§ What the task asks: Begin with the line that contains "Continue the Blender" and end with the line that contains "fy+.03, .775, .800), 'plate_brown', hg)": copy that span of lines exactly, and nothing outside it.

§ Provided entries:
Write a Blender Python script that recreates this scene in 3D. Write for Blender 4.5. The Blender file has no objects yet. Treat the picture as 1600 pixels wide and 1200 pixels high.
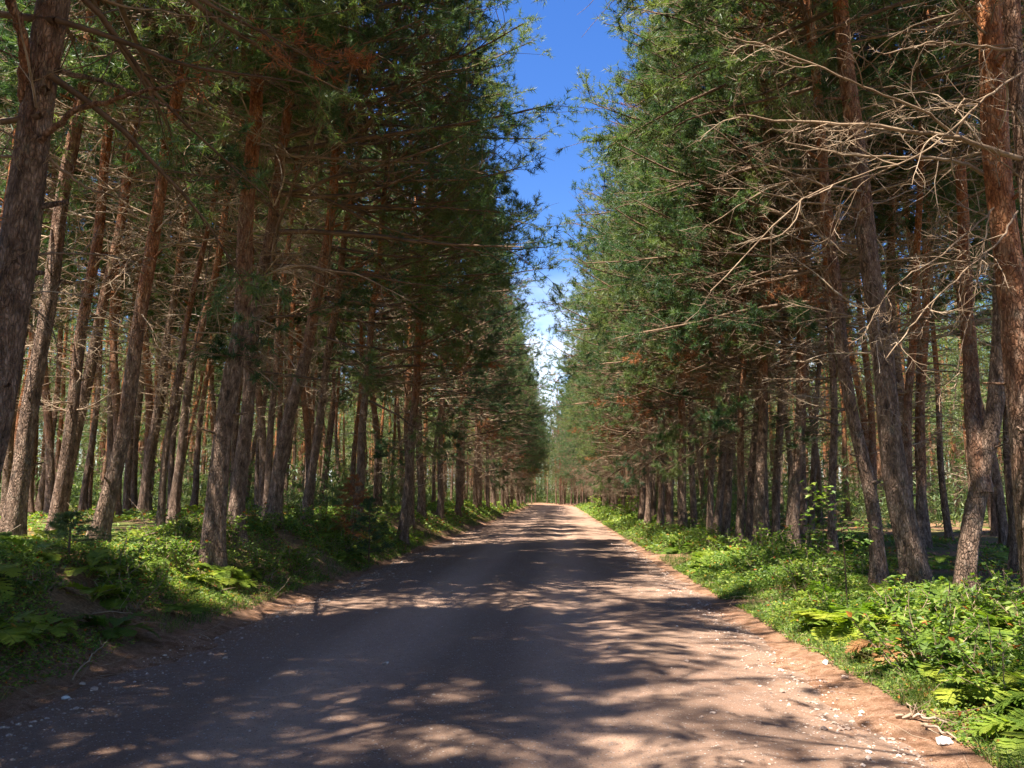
import bpy, math, random
import numpy as np
from mathutils import Matrix, Vector, Euler

R = math.radians
scene = bpy.context.scene
COL = scene.collection

# ------------------------------------------------------------------ camera
CAM = (0.0, 0.0, 1.6)
F = 1295.0                       # focal length in pixels of the 1600 px wide photograph
PITCH, YAW = R(7.7), R(3.2)
cam = bpy.data.cameras.new('camera')
cam.sensor_width = 36.0
cam.lens = F / 1600 * 36
cam.clip_start, cam.clip_end = 0.05, 2000
cam_ob = bpy.data.objects.new('camera', cam)
COL.objects.link(cam_ob)
cam_ob.location = CAM
cam_ob.rotation_euler = (R(90) + PITCH, 0, YAW)
scene.camera = cam_ob
CM = np.array(Euler((R(90) + PITCH, 0, YAW)).to_matrix())

# ------------------------------------------------------------------ light
SUN_EL = R(68)
SUN_H = np.array([-0.64, -0.768])
sun_vec = Vector((SUN_H[0] * math.cos(SUN_EL), SUN_H[1] * math.cos(SUN_EL), math.sin(SUN_EL)))
sun = bpy.data.lights.new('sun', 'SUN')
sun.energy = 5.0
sun.angle = R(0.53)
sun.color = (1.0, 0.94, 0.83)
sun_ob = bpy.data.objects.new('sun', sun)
COL.objects.link(sun_ob)
sun_ob.rotation_euler = sun_vec.to_track_quat('Z', 'Y').to_euler()

world = bpy.data.worlds.new("World")
scene.world = world
world.use_nodes = True
wn, wl = world.node_tree.nodes, world.node_tree.links
wn.clear()
wout = wn.new('ShaderNodeOutputWorld')
wbg = wn.new('ShaderNodeBackground')
wbg.inputs['Strength'].default_value = 0.072
sky = wn.new('ShaderNodeTexSky')
sky.sky_type = 'NISHITA'
sky.sun_disc = False
sky.sun_elevation = SUN_EL
sky.sun_rotation = math.atan2(SUN_H[0], SUN_H[1])
sky.air_density = 1.0
sky.dust_density = 0.6
sky.ozone_density = 2.5
hs = wn.new('ShaderNodeHueSaturation')
hs.inputs['Hue'].default_value = 0.514
hs.inputs['Saturation'].default_value = 1.32
wl.new(sky.outputs[0], hs.inputs['Color'])
# thin cloud low over the far end of the road
tc = wn.new('ShaderNodeTexCoord')
sep = wn.new('ShaderNodeSeparateXYZ')
wl.new(tc.outputs['Generated'], sep.inputs[0])
band = wn.new('ShaderNodeMapRange')
band.inputs[1].default_value, band.inputs[2].default_value = 0.27, 0.12
wl.new(sep.outputs[2], band.inputs[0])
cn = wn.new('ShaderNodeTexNoise')
cn.inputs['Scale'].default_value = 7.0
cn.inputs['Detail'].default_value = 6.0
cmap = wn.new('ShaderNodeMapping')
cmap.inputs['Scale'].default_value = (1, 1, 2.2)
wl.new(tc.outputs['Generated'], cmap.inputs[0])
wl.new(cmap.outputs[0], cn.inputs[0])
cr = wn.new('ShaderNodeMapRange')
cr.inputs[1].default_value, cr.inputs[2].default_value = 0.40, 0.60
wl.new(cn.outputs[0], cr.inputs[0])
mul = wn.new('ShaderNodeMath')
mul.operation = 'MULTIPLY'
wl.new(band.outputs[0], mul.inputs[0])
wl.new(cr.outputs[0], mul.inputs[1])
cmix = wn.new('ShaderNodeMix')
cmix.data_type = 'RGBA'
cmix.inputs[7].default_value = (9.0, 9.6, 10.5, 1)
azm = wn.new('ShaderNodeMapRange')       # the cloud bank stands down the road only
azm.inputs[1].default_value, azm.inputs[2].default_value = 0.90, 0.965
wl.new(sep.outputs[1], azm.inputs[0])
mul2 = wn.new('ShaderNodeMath')
mul2.operation = 'MULTIPLY'
wl.new(mul.outputs[0], mul2.inputs[0])
wl.new(azm.outputs[0], mul2.inputs[1])
wl.new(mul2.outputs[0], cmix.inputs[0])
wl.new(hs.outputs[0], cmix.inputs[6])
wl.new(cmix.outputs[2], wbg.inputs['Color'])
wl.new(wbg.outputs[0], wout.inputs['Surface'])

vs = scene.view_settings
vs.view_transform = 'Standard'
vs.look = 'None'
vs.exposure = 1.85
vs.gamma = 1.0
cy = scene.cycles
cy.max_bounces = 6
cy.diffuse_bounces = 4
cy.glossy_bounces = 2
cy.transmission_bounces = 3
cy.sample_clamp_indirect = 10.0
cy.use_adaptive_sampling = True
cy.adaptive_threshold = 0.015
cy.use_denoising = True

# ------------------------------------------------------------------ helpers
def ray(px, py):
    return CM @ np.array([px - 800.0, 600.0 - py, -F])

def at(px, py, D):
    """point seen at photograph pixel (px, py) whose world y is D"""
    d = ray(px, py)
    return np.array(CAM) + d * (D / d[1])

def smooth(a, b, x):
    t = np.clip((x - a) / (b - a), 0, 1)
    return t * t * (3 - 2 * t)

_nr = np.random.RandomState(5)
_NA = _nr.uniform(0, 2 * np.pi, 40)
_NP = _nr.uniform(0, 2 * np.pi, 40)
def noise2(x, y, s=1.0, k0=0, n=6):
    o = 0
    for i in range(n):
        f = (0.7 + 0.45 * i) / s
        o = o + np.sin(x * f * np.cos(_NA[k0 + i]) + y * f * np.sin(_NA[k0 + i]) + _NP[k0 + i]) / (1 + 0.35 * i)
    return o / 2.4

def road_x(y):
    y = np.asarray(y, float)
    t = np.maximum(y - 122, 0)
    return -0.85 - t * t / 170.0

HW = 3.15      # half the width of the carriageway
def road_h(x, y):
    d = x - road_x(y)
    h = 0.05 * (1 - (d / HW) ** 2) - 0.034 * (np.exp(-((np.abs(d - 0.1 * np.sin(y / 9.0)) - 1.0) / 0.33) ** 2)) + 0.010 * noise2(x, y, 0.9, 7) + 0.004 * noise2(x, y, 0.13, 12)
    return h

def ground_h(x, y):
    d = x - road_x(y)
    rh = 0.05 * (1 - np.minimum(np.abs(d) / HW, 1.3) ** 2)
    edge = HW + 0.28 * noise2(x, y, 0.9, 3) + 0.12 * noise2(x, y, 0.25, 20)
    a = np.abs(d) - edge
    up = np.where(a > 0, 1.0, 0.0) * 0
    left = 0.86 * smooth(0.0, 2.1, -d - HW) + 0.10 * smooth(-0.1, 0.5, a)
    right = 0.20 * smooth(0.2, 2.4, d - HW) + 0.06 * smooth(-0.1, 0.5, a)
    bank = np.where(d < 0, left, right) * (1.0 - 0.35 * smooth(60, 140, y))
    rough = smooth(0.0, 1.2, a) * (0.07 * noise2(x, y, 1.3, 10) + 0.13 * noise2(x, y, 4.5, 25))
    h = rh - 0.06 * (1 - smooth(-0.35, 0.1, a)) + bank + rough + 0.012 * smooth(-0.1, 0.2, a) * noise2(x, y, 0.17, 30)
    return h

class MB:
    """collects triangles and quads with material slots and builds one mesh"""
    def __init__(s):
        s.v, s.t, s.q, s.tm, s.qm, s.n = [], [], [], [], [], 0
    def add(s, v, tris=None, quads=None, mat=0):
        v = np.asarray(v, np.float32).reshape(-1, 3)
        if tris is not None and len(tris):
            tris = np.asarray(tris, np.int64).reshape(-1, 3)
            s.t.append(tris + s.n)
            s.tm.append(np.full(len(tris), mat, np.int32))
        if quads is not None and len(quads):
            quads = np.asarray(quads, np.int64).reshape(-1, 4)
            s.q.append(quads + s.n)
            s.qm.append(np.full(len(quads), mat, np.int32))
        s.v.append(v)
        s.n += len(v)
    def mesh(s, name, mats, smooth_=True):
        me = bpy.data.meshes.new(name)
        v = np.concatenate(s.v) if s.v else np.zeros((0, 3), np.float32)
        t = np.concatenate(s.t) if s.t else np.zeros((0, 3), np.int64)
        q = np.concatenate(s.q) if s.q else np.zeros((0, 4), np.int64)
        me.vertices.add(len(v))
        me.vertices.foreach_set('co', v.ravel())
        loops = np.concatenate([t.ravel(), q.ravel()]).astype(np.int32)
        me.loops.add(len(loops))
        me.loops.foreach_set('vertex_index', loops)
        nf = len(t) + len(q)
        me.polygons.add(nf)
        ls = np.concatenate([np.arange(len(t)) * 3, len(t) * 3 + np.arange(len(q)) * 4]).astype(np.int32)
        me.polygons.foreach_set('loop_start', ls)
        mi = np.concatenate([np.concatenate(s.tm) if s.tm else np.zeros(0, np.int32), np.concatenate(s.qm) if s.qm else np.zeros(0, np.int32)])
        for m in mats:
            me.materials.append(m)
        me.polygons.foreach_set('material_index', mi.astype(np.int32))
        me.polygons.foreach_set('use_smooth', np.full(nf, smooth_, bool))
        me.update(calc_edges=True)
        return me

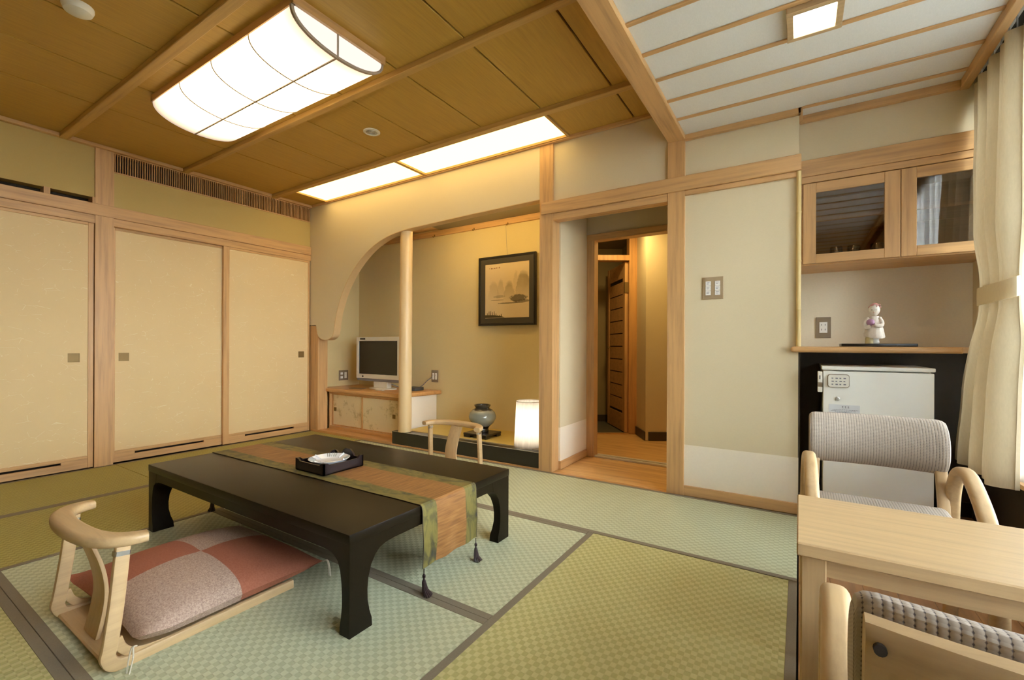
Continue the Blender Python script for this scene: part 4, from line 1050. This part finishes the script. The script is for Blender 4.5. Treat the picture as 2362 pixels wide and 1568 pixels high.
obj('bracket_slot', B(fx0-.016, fx0-.011, fy-.0046, fy-.003, .818, .840), 'rubber', hg)
obj('bracket_band', B(fx0-.0242, fx0-.0018, fy-.0045, fy+.03, .775, .800), 'plate_brown', hg)

wcab = thing('hanging_cupboard', 'hanging cupboard with two glass doors over the counter', 'cupboard', (.47, 3.5, 1.50))
cx0, cx1, cy = .008, .858, 3.302
obj('bottom_board', B(cx0, cx1, cy+.022, 3.698, 1.503, 1.530), 'wood_x', wcab)
obj('top_board', B(cx0, cx1, cy+.022, 3.698, 2.00, 2.03), 'amber_x', wcab)
obj('side_board', B(cx0, cx0+.018, cy+.022, 3.698, 1.530, 2.00), 'amber_y', wcab)
obj('side_board', B(cx1-.018, cx1, cy+.022, 3.698, 1.530, 2.00), 'amber_y', wcab)
obj('back_board', B(cx0+.018, cx1-.018, 3.685, 3.698, 1.530, 2.00), 'amber_x', wcab)
obj('shelf', B(cx0+.018, cx1-.018, cy+.07, 3.685, 1.775, 1.790), 'amber_x', wcab)
for k, (a0, a1) in enumerate(((.016, .4755), (.4785, .855))):
    z0, z1 = 1.510, 2.000
    d = obj('glass_door', newbm(), 'wood_z', wcab)
    obj('door_stile', B(a0, a0+.066, cy, cy+.021, z0, z1, .002), 'wood_z', d); obj('door_stile', B(a1-.070, a1, cy, cy+.021, z0, z1, .002), 'wood_z', d)
    obj('door_rail', B(a0+.066, a1-.070, cy+.0005, cy+.021, z0, z0+.055, .002), 'wood_x', d); obj('door_rail', B(a0+.066, a1-.070, cy+.0005, cy+.021, z1-.060, z1, .002), 'wood_x', d)
    obj('glass_pane', B(a0+.060, a1-.064, cy+.009, cy+.013, z0+.050, z1-.055), 'cab_glass', d)
for k, x in enumerate((.190, .277, .388)):
    b = newbm(); lathe(b, [(.036, 0), (.033, .085), (.031, .090), (.004, .091), (.004, .080), (.029, .079), (.0335, .004)], 0, 0, 20)
    g = one('glass_tumbler', b, 'tumbler', ('upturned glass tumbler in the cupboard, leftmost of three', 'upturned glass tumbler in the cupboard, middle of three', 'upturned glass tumbler in the cupboard, rightmost of three')[k], 'glass', None, 'tumblers in the hanging cupboard'); g.location = (x, 3.44, 1.531)

# figurine on a lacquer board
b = B(.204, .538, 3.215, 3.395, 1.0045, 1.0215, .004, 2)
one('display_board', b, 'black_lacquer', 'flat black lacquer board under the figurine on the counter', 'board', (.37, 3.3, 1.0045))
dg = thing('figurine', 'white china figurine of a robed child with pink cap on the counter', 'figurine', (.358, 3.30, 1.022))
D0 = Vector((.358, 3.30, 1.022))
# slimmer build
def dl_(prof, sx=1.0, sy=.8, dx=0, dy=0, n=20, rot=0):
    b = newbm(); lathe(b, prof, 0, 0, n)
    for v in b.verts: v.co = Vector((v.co.x*sx+dx+D0.x, v.co.y*sy+dy+D0.y, v.co.z+D0.z))
    return b
obj('lower_robe', dl_([(.030, 0), (.033, .006), (.030, .020), (.036, .042), (.030, .050)]), 'doll_white', dg)
b = dl_([(.026, 0), (.024, .03), (.01, .045)], dx=-.022, dy=-.012); obj('sash_end', b, 'doll_gold', dg)
b = newbm(); n = 24; rg = []
for r, z in ((.054, .036), (.056, .042), (.048, .075), (.038, .105), (.031, .128), (.024, .145)):
    rg.append([(D0.x+.004+r*math.cos(2*PI*k/n)*(1.0+.05*math.cos(k*PI/2)), D0.y+.78*r*math.sin(2*PI*k/n), D0.z+z+(.010*math.sin(2*PI*k/n-.5) if z < .06 else 0)) for k in range(n)])
loft(b, rg); obj('outer_robe', b, 'doll_robe', dg)
for s, p in ((-1, [(-.028, -.004, .135), (-.046, -.016, .108), (-.046, -.030, .086), (-.022, -.042, .090)]), (1, [(.030, -.006, .135), (.044, -.018, .108), (.032, -.036, .094), (.0, -.044, .096)])):
    b = newbm(); sweep(b, [D0+Vector(q) for q in spline(p, 5)], circ(.012, 10), scale=[1.0]*10+[.85]*6); obj('sleeve', b, 'doll_robe', dg)
b = newbm(); bmesh.ops.create_icosphere(b, subdivisions=3, radius=.022)
for v in b.verts: v.co = Vector((v.co.x*1.05-.020, v.co.y*.8-.034, v.co.z*.8+.112))+D0
obj('held_ball', b, 'doll_purple', dg, label='lilac ball held before the chest')
b = newbm(); bmesh.ops.create_icosphere(b, subdivisions=3, radius=.031)
for v in b.verts:
    q = v.co.copy(); k = 1-.12*max(0, -q.z/.031)
    v.co = Vector((q.x*k+.004, q.y*k*.95-.002, q.z*1.05+.178))+D0
hd = obj('head', b, 'doll_white', dg)
b = newbm(); bmesh.ops.create_icosphere(b, subdivisions=3, radius=.0325)
for v in list(b.verts):
    q = v.co.copy(); v.co = Vector((q.x*1.03+.006, q.y*1.0+.003, q.z*1.0+.184))+D0
bmesh.ops.delete(b, geom=[v for v in b.verts if v.co.z < D0.z+.192-.35*(v.co.y-D0.y)], context='VERTS')
obj('cap', b, 'doll_pink', dg)
b = newbm()
for a in range(7):
    an = R(-75+a*40); p = Vector((.006+.030*math.cos(an), .003+.028*math.sin(an), .198+.006*math.sin(a*2)))
    bmesh.ops.create_icosphere(b, subdivisions=1, radius=.0055, matrix=Matrix.Translation(D0+p))
obj('cap_trim', b, 'doll_pink', dg)
for s in (-1, 1):
    b = newbm(); bmesh.ops.create_icosphere(b, subdivisions=2, radius=.0035)
    for v in b.verts: v.co = Vector((v.co.x*1.3+.000+s*.011-.002, v.co.y*.6-.0295, v.co.z*.6+.178))+D0
    obj('eye', b, 'rubber', dg)
b = newbm(); bmesh.ops.create_icosphere(b, subdivisions=2, radius=.003)
for v in b.verts: v.co = Vector((v.co.x*1.2-.002, v.co.y*.6-.0288, v.co.z*.6+.163))+D0
obj('mouth', b, 'doll_pink', dg)
b = newbm(); bmesh.ops.create_icosphere(b, subdivisions=2, radius=.0035)
for v in b.verts: v.co = Vector((v.co.x-.002, v.co.y-.031, v.co.z+.171))+D0
obj('nose', b, 'doll_white', dg)

for ch in dg.children:
    for v in ch.data.vertices: v.co.x *= .84; v.co.y *= .88; v.co.z *= 1.08
# ------------------------------------------------------------------ curtains
ct = thing('curtain', 'beige curtain gathered by a tieback at the window edge', 'curtain', (.76, 3.05, .39))
b = newbm(); nz, nf = 40, 140
def lerp(a, q, t): return a+(q-a)*t
def kf(z, keys):
    for (z0, v0), (z1, v1) in zip(keys, keys[1:]):
        if z <= z1: t = (z-z0)/(z1-z0); t = t*t*(3-2*t); return lerp(v0, v1, t)
    return keys[-1][1]
rows_ = []
zt_, zb_ = 2.375, .385
for i in range(nz+1):
    z = zb_+(zt_-zb_)*i/nz
    ya = kf(z, [(.38, 2.80), (.8, 2.80), (1.21, 2.765), (1.31, 2.760), (1.7, 2.755), (2.375, 2.76)])
    yb_ = kf(z, [(.38, 3.44), (.75, 3.36), (1.21, 3.175), (1.31, 3.165), (1.6, 3.22), (2.0, 3.27), (2.375, 3.30)])
    xx = kf(z, [(.38, .758), (1.21, .772), (1.31, .772), (2.375, .785)])
    amp = kf(z, [(.38, .040), (1.0, .037), (1.21, .019), (1.31, .019), (1.6, .036), (2.375, .026)])
    row = []
    for j in range(nf+1):
        s = j/nf; ph_ = s*2*PI*6.0+.6*math.sin(s*9+1.0)+.25*math.sin(z*2.2+s*5)
        f = math.sin(ph_); f = math.copysign(abs(f)**.75, f)
        row.append((xx+amp*f*(1+.3*math.sin(s*17)), lerp(ya, yb_, s)+.35*amp*math.cos(ph_*1.0), z))
    rows_.append(row)
loft(b, rows_, False, False); obj('gathered_cloth', b, 'curtain', ct)
b = newbm(); pr = []
for z, g in ((1.217, .0), (1.219, .004), (1.262, .005), (1.302, .004), (1.304, .0)):
    pr.append([(.770+(.036+g)*math.cos(a)*1.0, 2.968+(.222+g)*math.sin(a), z+.012*math.cos(a)) for a in [2*PI*k/40 for k in range(40)]])
loft(b, pr, True, False); obj('tieback', b, cloth('tieback_cloth', (.82, .73, .54, 1), .25), ct)
for k in range(6): 
    y = 2.80+.09*k; obj('curtain_hook', B(.783, .787, y-.004, y+.004, 2.37, 2.43), 'steel', ct)
obj('curtain_rail', B(.775, .795, w0-.1, 3.30, 2.43, 2.445), 'steel', ct)
b = newbm(); rows_ = []
for z in (.372, .40, .8, 1.3, 1.8, 2.41):
    rows_.append([(.838+.014*math.sin(s*2*PI*22+.8*math.sin(s*23)+.1*z), lerp(w0-.10, 3.12, s), z) for s in [k/420 for k in range(421)]])
loft(b, rows_, False, False)
sc_ = one('sheer_curtain', b, 'sheer', 'white sheer curtain hanging full length over the bright window', 'curtain', (.838, 1.0, .372))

§ Result below:
Continue the Blender Python script for this scene: part 4, from line 1050. This part finishes the script. The script is for Blender 4.5. Treat the picture as 2362 pixels wide and 1568 pixels high.
obj('bracket_slot', B(fx0-.016, fx0-.011, fy-.0046, fy-.003, .818, .840), 'rubber', hg)
obj('bracket_band', B(fx0-.0242, fx0-.0018, fy-.0045, fy+.03, .775, .800), 'plate_brown', hg)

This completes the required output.